IV. Configuratie instructies
4.1 Werkingsmodes
Eerst moet u bepalen hoe het luchtdebiet moet moduleren in functie van uw toepassing. Welke mode u ook kiest, het
principe blijft hetzelfde: u stelt de pulsieventilator in en de extractieventilator zal dan automatisch een percentage van
het pulsiedebiet aanhouden. Dit percentage kan u eventueel zelf kiezen. (%AF/TOE).
Met de RC TAC3 REC zijn er 4 mogelijke instelmodes:
•
MODE CA :
Bij de installatie geeft u 3 constante pulsiedebieten in (m³u K1, m³u K2 en m³u K3).
•
MODE LS :
De referentiewaarde van het debiet staat in functie van een 0-10V signaal (lineair).

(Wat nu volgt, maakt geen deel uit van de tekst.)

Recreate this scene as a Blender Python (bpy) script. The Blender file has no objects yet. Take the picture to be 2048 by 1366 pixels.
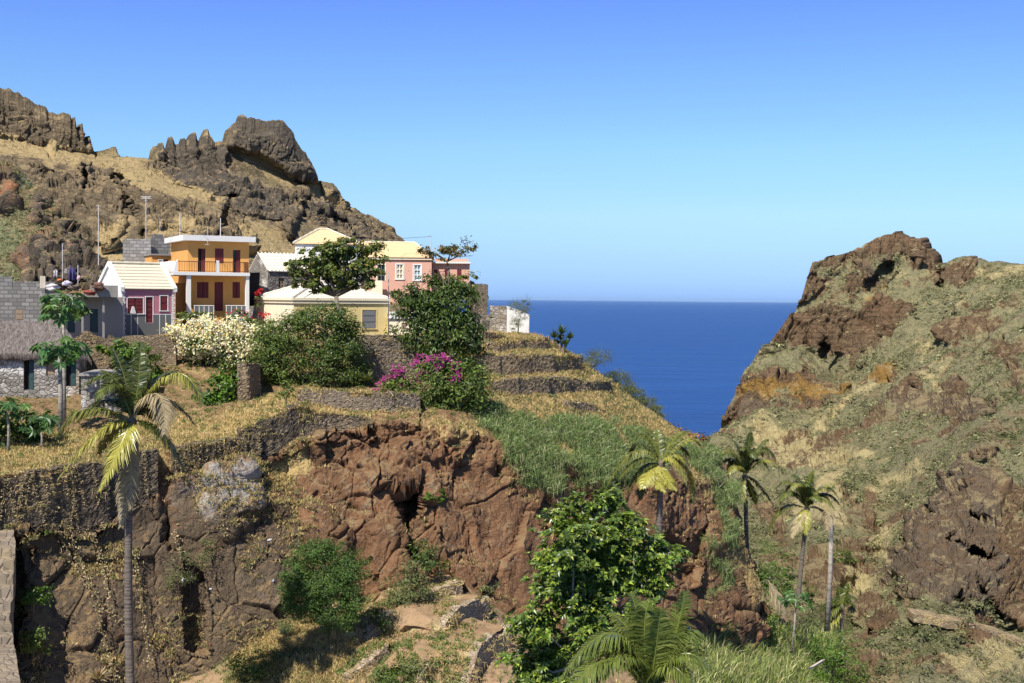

U kan deze relatie ingeven bij de installatie (Vmin, Vmax, m³u≡Vmin et m³u≡Vmax).
Principeschema :
m³u ≡
m³u ≡
Vmin
Vmax
•
MODE CPs :
CPs aan de pulsiezijde: het pulsiedebiet wordt automatisch gemoduleerd om een door een druksonde gemeten
waarde constant te houden.
CPs aan de extractiezijde: het extractiedebiet wordt automatisch gemoduleerd om een door een druksonde
gemeten waarde constant te houden.
•
MODE OFF:
Als de bediening gebeurt via het CBr circuit dan kan u met de RC de ventilatoren stoppen. Om de ventilatoren
opnieuw op te starten moet u overschakelen naar één van de drie bovenstaande modes.
De waarde m³u≡Vmin moet kleiner of groter zijn dan m³u≡Vmax.
Via de advanced setup is het mogelijk om de ventilatoren te stoppen als het
ingangssignaal een lagere of hogere waarde heeft dan de ingestelde limieten.